Como esses pressupostos faltam por diversos
motivos à ralé, esta é condenada aos trabalhos braçais ou com mínimo de
conhecimento, servindo, portanto, de mão de obra barata para qualquer serviço
duro, desvalorizado e pesado.
Esse não é o único horizonte dos
batalhadores.
Os batalhadores são quase sempre vindos de
famílias pobres, mas, no entanto, bem estruturadas, com os papéis de pais e
filhos reciprocamente compreendidos, exemplos de perseverança na família e
estímulo consequente - baseado em exemplos concretos - para o estudo e para o
trabalho.
Temos nas famílias dessa classe a
incorporação e internalização efetiva da tríade disciplina, autocontrole e
pensamento prospectivo que sempre está pressuposta tanto em qualquer processo
de aprendizado na escola quanto em qualquer trabalho produtivo no mercado
competitivo.
Sem disciplina e autocontrole é impossível,
por exemplo, concentrar-se na escola --daí que os membros da ralé diziam
repetidamente que "fitavam" o quadro negro por horas sem aprender.
Essa "virtude" não é natural,
como pensa a classe média que universaliza indevidamente às outras classes
suas virtudes e privilégios para depois culpar a vítima do abandono social,
como se o abandono e a miséria fossem uma escolha.
Por outro lado, sem pensamento prospectivo
- ou seja, a visão de que o futuro é mais importante do que o presente - não
existe sequer a possibilidade de condução racional da vida pela
impossibilidade de cálculo e de planejamento e pela prisão no aqui e agora.
No caso dos batalhadores, a incorporação
dessa economia emocional e moral mínima é duramente conquistada, às vezes no
horizonte do aprendizado familiar, às vezes tardiamente, nas mais diversas
formas de socialização religiosa.
Assim, ainda que falte a essa classe o
acesso às formas mais valorizadas de capital cultural --monopólio das
"verdadeiras" classes médias - não lhes falta força de vontade,
perseverança e confiança no futuro, apesar de todas as dificuldades.
Em um contexto minimamente favorável, como
o que vivemos até agora, esse exército de batalhadores se mostra então
disponível e atento à menor possibilidade de trabalho rentável e de melhoria
das condições de vida por meio, por exemplo, do consumo de bens duráveis que
antes lhes eram inatingíveis.
Folha
- Durante as eleições deste ano, alguns debates ganharam fortes contornos
religiosos, como foi o caso da discussão sobre o aborto.
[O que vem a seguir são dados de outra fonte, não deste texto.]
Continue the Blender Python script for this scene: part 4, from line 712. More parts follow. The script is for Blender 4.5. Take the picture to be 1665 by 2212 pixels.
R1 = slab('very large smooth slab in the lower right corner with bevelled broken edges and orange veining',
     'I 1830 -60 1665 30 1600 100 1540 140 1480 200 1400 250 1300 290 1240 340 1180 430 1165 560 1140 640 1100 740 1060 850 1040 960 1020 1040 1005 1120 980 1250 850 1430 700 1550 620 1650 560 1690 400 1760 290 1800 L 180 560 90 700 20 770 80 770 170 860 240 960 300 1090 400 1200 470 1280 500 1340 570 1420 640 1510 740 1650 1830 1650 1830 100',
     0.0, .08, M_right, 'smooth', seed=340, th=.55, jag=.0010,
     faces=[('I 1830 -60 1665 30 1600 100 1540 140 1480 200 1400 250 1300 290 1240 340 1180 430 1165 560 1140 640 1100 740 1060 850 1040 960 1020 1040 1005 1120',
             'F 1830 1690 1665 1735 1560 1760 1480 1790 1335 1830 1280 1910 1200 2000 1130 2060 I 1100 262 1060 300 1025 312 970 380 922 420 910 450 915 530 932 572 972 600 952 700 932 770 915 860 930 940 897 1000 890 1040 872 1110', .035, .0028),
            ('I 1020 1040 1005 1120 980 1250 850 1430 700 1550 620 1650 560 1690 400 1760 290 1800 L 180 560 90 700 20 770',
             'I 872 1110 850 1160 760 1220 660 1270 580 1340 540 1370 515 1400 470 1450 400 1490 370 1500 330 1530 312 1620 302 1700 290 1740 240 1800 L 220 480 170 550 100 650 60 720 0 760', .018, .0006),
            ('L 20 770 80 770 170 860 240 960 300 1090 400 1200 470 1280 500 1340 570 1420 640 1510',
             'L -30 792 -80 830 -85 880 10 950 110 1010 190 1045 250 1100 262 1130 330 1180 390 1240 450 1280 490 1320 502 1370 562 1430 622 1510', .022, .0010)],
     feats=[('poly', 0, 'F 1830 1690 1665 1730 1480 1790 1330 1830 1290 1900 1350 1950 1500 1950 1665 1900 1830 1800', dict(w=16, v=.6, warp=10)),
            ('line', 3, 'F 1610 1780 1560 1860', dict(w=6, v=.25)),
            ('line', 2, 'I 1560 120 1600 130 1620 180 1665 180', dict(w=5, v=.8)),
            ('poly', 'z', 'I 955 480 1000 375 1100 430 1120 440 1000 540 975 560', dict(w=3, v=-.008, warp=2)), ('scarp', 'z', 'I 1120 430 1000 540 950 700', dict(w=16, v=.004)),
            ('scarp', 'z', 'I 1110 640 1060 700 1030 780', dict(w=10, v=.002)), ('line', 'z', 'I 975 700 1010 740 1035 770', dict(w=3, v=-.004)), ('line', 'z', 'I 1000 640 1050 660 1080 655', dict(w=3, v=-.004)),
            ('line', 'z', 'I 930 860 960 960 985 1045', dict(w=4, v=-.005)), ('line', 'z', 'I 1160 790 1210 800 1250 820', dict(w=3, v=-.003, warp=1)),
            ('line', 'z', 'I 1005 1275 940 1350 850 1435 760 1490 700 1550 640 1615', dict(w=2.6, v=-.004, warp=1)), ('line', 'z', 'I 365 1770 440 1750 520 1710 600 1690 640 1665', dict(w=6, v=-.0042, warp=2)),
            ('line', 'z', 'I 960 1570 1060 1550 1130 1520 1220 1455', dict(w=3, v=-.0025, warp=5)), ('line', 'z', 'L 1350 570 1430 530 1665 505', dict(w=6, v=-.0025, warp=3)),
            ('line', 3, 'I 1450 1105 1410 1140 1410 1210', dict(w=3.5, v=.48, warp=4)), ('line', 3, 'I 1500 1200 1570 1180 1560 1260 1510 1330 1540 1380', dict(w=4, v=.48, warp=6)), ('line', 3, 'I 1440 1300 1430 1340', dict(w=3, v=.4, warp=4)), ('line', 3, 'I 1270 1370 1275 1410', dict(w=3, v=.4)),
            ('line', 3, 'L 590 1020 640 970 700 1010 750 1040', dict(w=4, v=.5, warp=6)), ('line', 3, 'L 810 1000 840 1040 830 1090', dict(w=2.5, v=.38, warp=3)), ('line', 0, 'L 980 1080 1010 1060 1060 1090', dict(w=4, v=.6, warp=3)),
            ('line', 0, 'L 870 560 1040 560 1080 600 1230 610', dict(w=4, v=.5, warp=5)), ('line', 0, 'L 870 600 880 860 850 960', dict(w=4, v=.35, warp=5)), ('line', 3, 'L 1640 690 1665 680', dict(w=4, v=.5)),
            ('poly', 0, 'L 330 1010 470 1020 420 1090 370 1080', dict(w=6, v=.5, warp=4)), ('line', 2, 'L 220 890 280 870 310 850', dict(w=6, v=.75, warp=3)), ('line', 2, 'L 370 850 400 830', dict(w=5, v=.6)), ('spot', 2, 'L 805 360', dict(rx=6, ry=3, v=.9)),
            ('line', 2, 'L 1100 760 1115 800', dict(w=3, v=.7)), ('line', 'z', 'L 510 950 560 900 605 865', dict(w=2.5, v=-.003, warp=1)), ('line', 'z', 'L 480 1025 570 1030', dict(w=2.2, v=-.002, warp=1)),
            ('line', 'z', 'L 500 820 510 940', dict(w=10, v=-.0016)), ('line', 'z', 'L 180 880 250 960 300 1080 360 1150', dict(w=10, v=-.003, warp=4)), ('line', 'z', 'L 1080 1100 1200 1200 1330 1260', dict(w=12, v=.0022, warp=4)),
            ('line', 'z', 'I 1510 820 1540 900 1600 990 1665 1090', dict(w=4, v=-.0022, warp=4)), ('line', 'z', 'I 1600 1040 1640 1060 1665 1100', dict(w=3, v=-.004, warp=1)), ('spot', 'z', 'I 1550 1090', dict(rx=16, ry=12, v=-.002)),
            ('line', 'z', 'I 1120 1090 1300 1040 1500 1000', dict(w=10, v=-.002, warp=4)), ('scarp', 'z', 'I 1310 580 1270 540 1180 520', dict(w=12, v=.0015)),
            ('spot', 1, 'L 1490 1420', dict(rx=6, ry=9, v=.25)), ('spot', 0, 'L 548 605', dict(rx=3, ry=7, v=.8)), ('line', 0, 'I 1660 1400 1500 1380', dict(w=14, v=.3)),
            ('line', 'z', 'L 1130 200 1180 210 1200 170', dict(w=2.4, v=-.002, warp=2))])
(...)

A religião é mais
importante para os batalhadores do que para a classe média tradicional?
Souza - O tema da religião é tão importante para essa classe que até dedicamos toda uma parte do livro a esta temática. Além disso, a socialização religiosa dessa classe perpassa boa parte dos textos construídos a partir das análises empíricas.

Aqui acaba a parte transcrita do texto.